Япония и хитра, и простодушна. Простодушна, потому что всерьёз считает себя Западом. У того же Мураками везде джаз, европейские писатели, хемингуэевская интонация никакой-жизни-после-конца-света. То же самое у Кобо Абэ, Юкио Мисимы и Кэндзабуро Оэ. Первый — сплошные библейские реминисценции как форма художественного мышления («Вошедшие в ковчег») и европейский постэкзистенциализм (что такое «Человек-ящик» как не «Назову себя Гантенбайн» по-японски?), у второго — тоже всё Европа («Мой друг Гитлер», «Маркиза де Сад»), третий — «Футбол 1860 года». Акутагава — японский модернист. Даже самый национальный писатель Кавабата — и тот использует язык европейской литературы и думает по-европейски. Но это всё не на экспорт, это всё для себя и о себе. На экспорт — эмблемки национальной самости, прикольные такие фишки-экзоты, на которые Запад должен покупаться и на которые он, все мы, покупается: нэцке, чио-чио-саны, ниндзя, татами, сакэ, суши, красивые самурайские мечи, бамбуковые вееры, картинки с Фудзи, восходящее солнце.

Самой Японии они уже даром не нужны, но, чтобы обмануть Запад, она должна всячески показывать, что именно они, эти фишки, являются священными атрибутами загадочной японской души. И это срабатывает.

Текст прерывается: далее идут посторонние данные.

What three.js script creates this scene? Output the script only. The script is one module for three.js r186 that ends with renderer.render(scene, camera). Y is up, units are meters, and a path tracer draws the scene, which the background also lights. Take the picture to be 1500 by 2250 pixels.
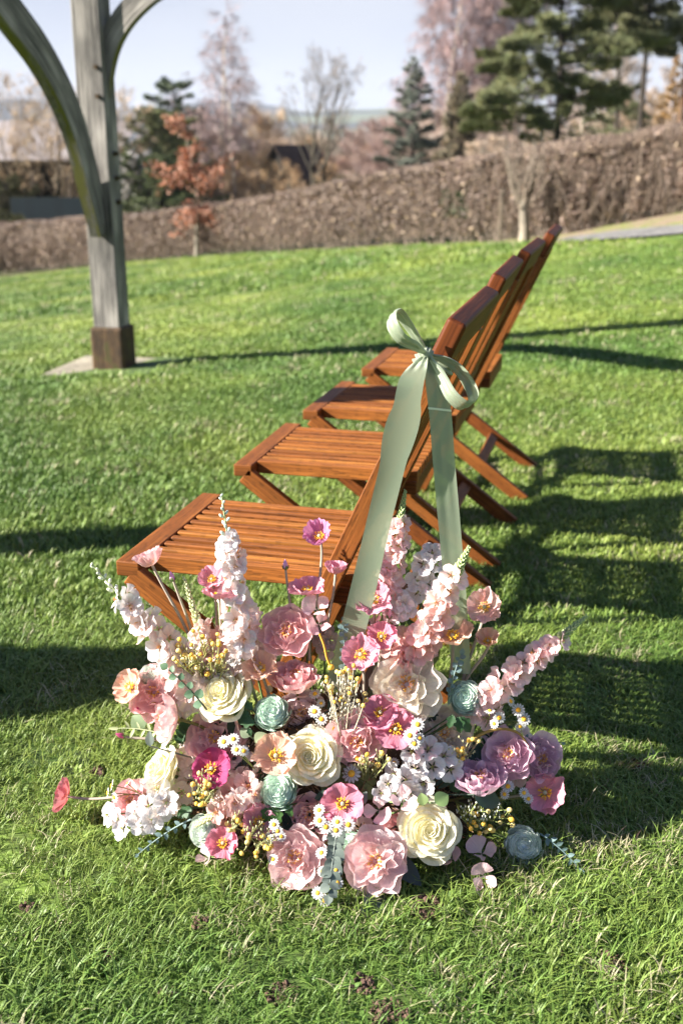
import * as THREE from 'three';
import { mergeGeometries, mergeVertices, toCreasedNormals } from 'three/addons/utils/BufferGeometryUtils.js';
import { RoundedBoxGeometry } from 'three/addons/geometries/RoundedBoxGeometry.js';

// ---------------------------------------------------------------- camera, sky, sun, exposure
const scene = new THREE.Scene();
const EYE = 1.237, PITCH = 18.63 * Math.PI / 180, FPX = 2366;
const camera = new THREE.PerspectiveCamera(2 * Math.atan(1125 / FPX) * 180 / Math.PI, 682 / 1024, 0.05, 6000);
camera.position.set(0, EYE, 0);
camera.rotation.set(-PITCH, 0, 0);
camera.focus = 1.95;
camera.userData.fStop = 3.6;
const renderer = new THREE.WebGLRenderer({ antialias: true });
renderer.toneMapping = THREE.LinearToneMapping;
renderer.toneMappingExposure = 3.3;
renderer.shadowMap.enabled = true;

const SUN_EL = 29 * Math.PI / 180, SUN_TURN = 10 * Math.PI / 180;          // low March sun, from the left and a little behind the camera
const sunDir = new THREE.Vector3(-Math.cos(SUN_TURN) * Math.cos(SUN_EL), Math.sin(SUN_EL), Math.sin(SUN_TURN) * Math.cos(SUN_EL));
const sun = new THREE.DirectionalLight(new THREE.Color(1, 0.95, 0.87), 5.0);
sun.position.copy(sunDir).multiplyScalar(60);
sun.castShadow = true;
Object.assign(sun.shadow.camera, { left: -20, right: 20, top: 20, bottom: -20, far: 160 });
sun.shadow.mapSize.set(4096, 4096);
sun.shadow.radius = 1;
scene.add(sun, sun.target);

function rng(seed) { let a = seed >>> 0; return () => { a = (a + 0x6D2B79F5) | 0; let t = Math.imul(a ^ (a >>> 15), 1 | a); t = (t + Math.imul(t ^ (t >>> 7), 61 | t)) ^ t; return ((t ^ (t >>> 14)) >>> 0) / 4294967296; }; }
const lerp = (a, b, t) => a + (b - a) * t, clamp = (x, a = 0, b = 1) => Math.min(b, Math.max(a, x));
const smooth = (a, b, x) => { const t = clamp((x - a) / (b - a)); return t * t * (3 - 2 * t); };
function hash(x, y, s = 0) { let h = Math.imul(x | 0, 374761393) + Math.imul(y | 0, 668265263) + Math.imul(s | 0, 1274126177); h = Math.imul(h ^ (h >>> 13), 1274126177); return ((h ^ (h >>> 16)) >>> 0) / 4294967296; }
function vnoise(x, y, s = 0, px = 0, py = 0) {                                // value noise; px, py: whole periods for tiling
  const xi = Math.floor(x), yi = Math.floor(y), fx = x - xi, fy = y - yi, ux = fx * fx * (3 - 2 * fx), uy = fy * fy * (3 - 2 * fy);
  const w = (a, p) => p ? ((a % p) + p) % p : a;
  const h = (a, b) => hash(w(a, px), w(b, py), s);
  return lerp(lerp(h(xi, yi), h(xi + 1, yi), ux), lerp(h(xi, yi + 1), h(xi + 1, yi + 1), ux), uy);
}
const fbm = (x, y, s, o = 4, px = 0, py = 0) => { let v = 0, a = 0.5, t = 0; for (let i = 0; i < o; i++) { v += a * vnoise(x, y, s + i * 7, px, py); t += a; a *= 0.5; x *= 2; y *= 2; px *= 2; py *= 2; } return v / t; };

// the sky: clear pale spring blue, paler towards the horizon, a few thin high clouds
{
  const W = 1024, H = 512, d = new Float32Array(W * H * 4);
  for (let j = 0; j < H; j++) {
    const el = ((j + 0.5) / H - 0.5) * Math.PI, s = Math.max(0, Math.sin(el));
    for (let i = 0; i < W; i++) {
      const az = (i / W) * Math.PI * 2, k = Math.pow(1 - Math.max(0, s - 0.06), 5);
      let r = lerp(0.029, 0.25, k), g = lerp(0.056, 0.266, k), b = lerp(0.135, 0.299, k);
      const px = Math.cos(az) / (s + 0.18), py = Math.sin(az) / (s + 0.18);
      const c = smooth(0.52, 0.8, fbm(px * 0.9 + 7, py * 0.9 + 3, 11, 5)) * 0.55 * smooth(0.02, 0.2, s);
      r = lerp(r, 0.30, c); g = lerp(g, 0.303, c); b = lerp(b, 0.315, c);
      if (el < 0) { r = 0.10; g = 0.12; b = 0.07; }
      const o = (j * W + i) * 4; d[o] = r; d[o + 1] = g; d[o + 2] = b; d[o + 3] = 1;
    }
  }
  const t = new THREE.DataTexture(d, W, H, THREE.RGBAFormat, THREE.FloatType);
  t.mapping = THREE.EquirectangularReflectionMapping; t.magFilter = THREE.LinearFilter; t.needsUpdate = true;
  scene.background = t; scene.environment = t;
}

// ---------------------------------------------------------------- helpers
const used = {};
function numbered(n) { const k = used[n] = (used[n] ?? -1) + 1; return k ? n + '_' + String(k).padStart(3, '0') : n; }
function tag(o, label, category, group) { o.userData.label = label; o.userData.category = category; if (group) o.userData.group = group; return o; }
function thing(name, label, category, pos = [0, 0, 0], group) { const o = new THREE.Group(); o.name = numbered(name); o.position.set(...pos); scene.add(o); return tag(o, label, category, group); }
function part(name, geo, mat, parent) { const m = new THREE.Mesh(geo, mat); m.name = name; m.castShadow = m.receiveShadow = true; parent.add(m); return m; }
function struct(name, geo, mat) { const m = part(name, geo, mat, scene); m.name = numbered(name); m.userData.kind = 'structure'; return m; }
function copies(name, geo, mat, mats, cols, parent = scene) {
  const m = new THREE.InstancedMesh(geo, mat, mats.length); m.name = name; m.castShadow = m.receiveShadow = true;
  mats.forEach((x, i) => m.setMatrixAt(i, x)); if (cols) cols.forEach((c, i) => m.setColorAt(i, c));
  m.userData.kind = 'stuff'; parent.add(m); return m;
}
// where the line of sight through a point of the photograph (1500 x 2250) is at forward distance d
function at(px, py, d) {
  const drop = d * Math.tan(PITCH + Math.atan((py - 1125) / FPX)), depth = d * Math.cos(PITCH) + drop * Math.sin(PITCH);
  return new THREE.Vector3((px - 750) / FPX * depth, EYE - drop, -d);
}
// the lie of the land: level near the chairs, falling away behind and to the left
function landY(x, z) {
  const d = -z, t = Math.max(0, d - 5), far = smooth(60, 160, d);
  let y = -0.0496 * t * t / (t + 5) + 0.1246 * 40 * Math.tanh(x / 40) * smooth(5, 14, d);
  y = lerp(y, -9 + 3 * Math.tanh(x / 60), far);
  y += 0.03 * x * smooth(4.5, 6.5, d) * (1 - smooth(9, 14, d)) * (1 - smooth(4, 8, Math.abs(x)));
  y += 0.075 * Math.pow(Math.max(0, x - 2.4), 1.25) * smooth(9, 14, d) * (1 - smooth(14, 40, x));
  return y + 0.012 * (fbm(x * 1.3 + 40, z * 1.3 + 40, 3, 3) - 0.5) * (d < 40 ? 1 : 4);
}
function onLand(px, py, d0 = 1) { let a = d0; for (; a < 200; a += 0.02) { const p = at(px, py, a); if (p.y <= landY(p.x, p.z)) return p; } return at(px, py, 200); }
const V3 = (x, y, z) => new THREE.Vector3(x, y, z), UPV = V3(0, 1, 0);
const camR = V3(1, 0, 0), camU = V3(0, Math.cos(PITCH), -Math.sin(PITCH)), camT = V3(0, Math.sin(PITCH), Math.cos(PITCH));
function texture(w, h, fn, srgb = true) {
  const d = new Uint8Array(w * h * 4);
  for (let j = 0; j < h; j++) for (let i = 0; i < w; i++) { const c = fn((i + 0.5) / w, (j + 0.5) / h), o = (j * w + i) * 4; for (let k = 0; k < 3; k++) d[o + k] = clamp(Array.isArray(c) ? c[k] : c) * 255; d[o + 3] = 255; }
  const t = new THREE.DataTexture(d, w, h); t.wrapS = t.wrapT = THREE.RepeatWrapping; t.magFilter = THREE.LinearFilter; if (srgb) t.colorSpace = THREE.SRGBColorSpace; t.needsUpdate = true; return t;
}
const std = (o) => new THREE.MeshStandardMaterial({ roughness: 0.8, ...o });
const lin = (r, g, b) => new THREE.Color().setRGB(r, g, b);
function grid(nu, nv, fn, colorFn) {                                         // fn(u, v) -> [x, y, z]
  const p = [], uv = [], ix = [], c = [];
  for (let j = 0; j <= nv; j++) for (let i = 0; i <= nu; i++) { p.push(...fn(i / nu, j / nv)); uv.push(i / nu, j / nv); if (colorFn) c.push(...colorFn(i / nu, j / nv)); }
  for (let j = 0; j < nv; j++) for (let i = 0; i < nu; i++) { const a = j * (nu + 1) + i, b = a + 1, e = a + nu + 1, f = e + 1; ix.push(a, b, f, a, f, e); }
  const g = new THREE.BufferGeometry(); g.setAttribute('position', new THREE.Float32BufferAttribute(p, 3)); g.setAttribute('uv', new THREE.Float32BufferAttribute(uv, 2));
  if (colorFn) g.setAttribute('color', new THREE.Float32BufferAttribute(c, 3));
  g.setIndex(ix); g.computeVertexNormals(); return g;
}
function tapered(pts, radii, sides = 6, tint) {                              // a tube through points with its own radius at each
  const n = pts.length, p = [], uv = [], ix = [], c = []; let N = V3(0, 0, 1), len = 0;
  for (let i = 0; i < n; i++) {
    const T = pts[Math.min(n - 1, i + 1)].clone().sub(pts[Math.max(0, i - 1)]).normalize();
    N.addScaledVector(T, -N.dot(T)); if (N.lengthSq() < 1e-6) N.set(1, 0.3, 0).addScaledVector(T, -T.x - 0.3 * T.y); N.normalize(); const B = T.clone().cross(N);
    if (i) len += pts[i].distanceTo(pts[i - 1]);
    for (let k = 0; k <= sides; k++) { const a = k / sides * Math.PI * 2, x = Math.cos(a) * radii[i], y = Math.sin(a) * radii[i]; p.push(pts[i].x + N.x * x + B.x * y, pts[i].y + N.y * x + B.y * y, pts[i].z + N.z * x + B.z * y); uv.push(k / sides * radii[0] * 6, len); if (tint) c.push(...tint); }
  }
  for (let i = 0; i < n - 1; i++) for (let k = 0; k < sides; k++) { const a = i * (sides + 1) + k, b = a + 1, e = a + sides + 1, f = e + 1; ix.push(a, b, f, a, f, e); }
  const g = new THREE.BufferGeometry(); g.setAttribute('position', new THREE.Float32BufferAttribute(p, 3)); g.setAttribute('uv', new THREE.Float32BufferAttribute(uv, 2));
  if (tint) g.setAttribute('color', new THREE.Float32BufferAttribute(c, 3));
  g.setIndex(ix); g.computeVertexNormals(); return g;
}
// a chamfered board from a to b; w along `side`, t across; uv in metres with a shift of its own so that no two boards share grain
let boardCount = 0;
function board(a, b, w, t, side, bevel = 0.003) {
  const L = a.distanceTo(b), g = new RoundedBoxGeometry(L, w, t, 2, Math.min(bevel, t * 0.45, w * 0.45)), X = b.clone().sub(a).normalize(), Y = side.clone().addScaledVector(X, -side.dot(X)).normalize(), Z = X.clone().cross(Y);
  const P = g.attributes.position, N = g.attributes.normal, uv = g.attributes.uv, ox = (boardCount * 0.377) % 1, oy = (boardCount++ * 0.2137) % 1;
  for (let i = 0; i < P.count; i++) { const nx = Math.abs(N.getX(i)), ny = Math.abs(N.getY(i)); uv.setXY(i, nx > 0.8 ? P.getY(i) * 2 + ox : P.getX(i) + ox, (ny > 0.7 ? P.getZ(i) : P.getY(i)) + oy); }
  g.applyMatrix4(new THREE.Matrix4().makeBasis(X, Y, Z).setPosition(a.clone().add(b).multiplyScalar(0.5)));
  return g;
}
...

Точнее — срабатывало до сих пор, но завтра уже не будет. Во-первых, потому что поток фишек-экзотов, регулируемый и направляемый, должен находиться в довольно узком русле — чтобы спрос всегда превышал предложение. (Если у каждого бельгийца или голландца будет по матрёшке, она как таковая быстро потеряет в их глазах привлекательность и ценность, о ней забудут вообще.) В последнее же время волна японского просто захлестнула западный мир, экзотика перестаёт быть экзотикой, приедается, автоматизируется и уходит в фон. Во-вторых, что напрямую связано с во-первых, японское и японскость всё больше и больше становятся попсом, частью массовой культуры Запада и в этом качестве теряют все баллы, которые с таким трудом удалось заработать для себя до сих пор. Масскульт же растиражирует и затреплет до бессодержательности любой культурный знак, истопчет любое семантическое поле.

Чтобы сохранить и поддержать интерес к себе как не-Западу, Японии придётся извлекать из заветной сокровищницы национальной самости всё новые и новые, и каждый раз более дорогие японскому сердцу фишки — и уже не фишки, а настоящие реликвии — и бросать их в топку масскульта, где они, вспыхнув на какое-то время ярким светом, тоже вскоре сгорят. Трудно сказать, что из японского станет дровами западного масскульта завтра или послезавтра: синтоизм, хокку, хайку и танки тоже вроде уже попали в масскульт и затрёпаны им до безобразия.

Но когда-то заканчиваются даже реликвии. С чем останется Япония? Наверное, если не перестанет думать о себе как о части западного мира и разбазаривать перед ним свою самость по частям, то ни с чем. А если перестанет, если заберёт обратно все свои нэцке и самурайские мечи и все о них постепенно забудут, то — с Востоком, частью которого она всегда была и есть на самом деле.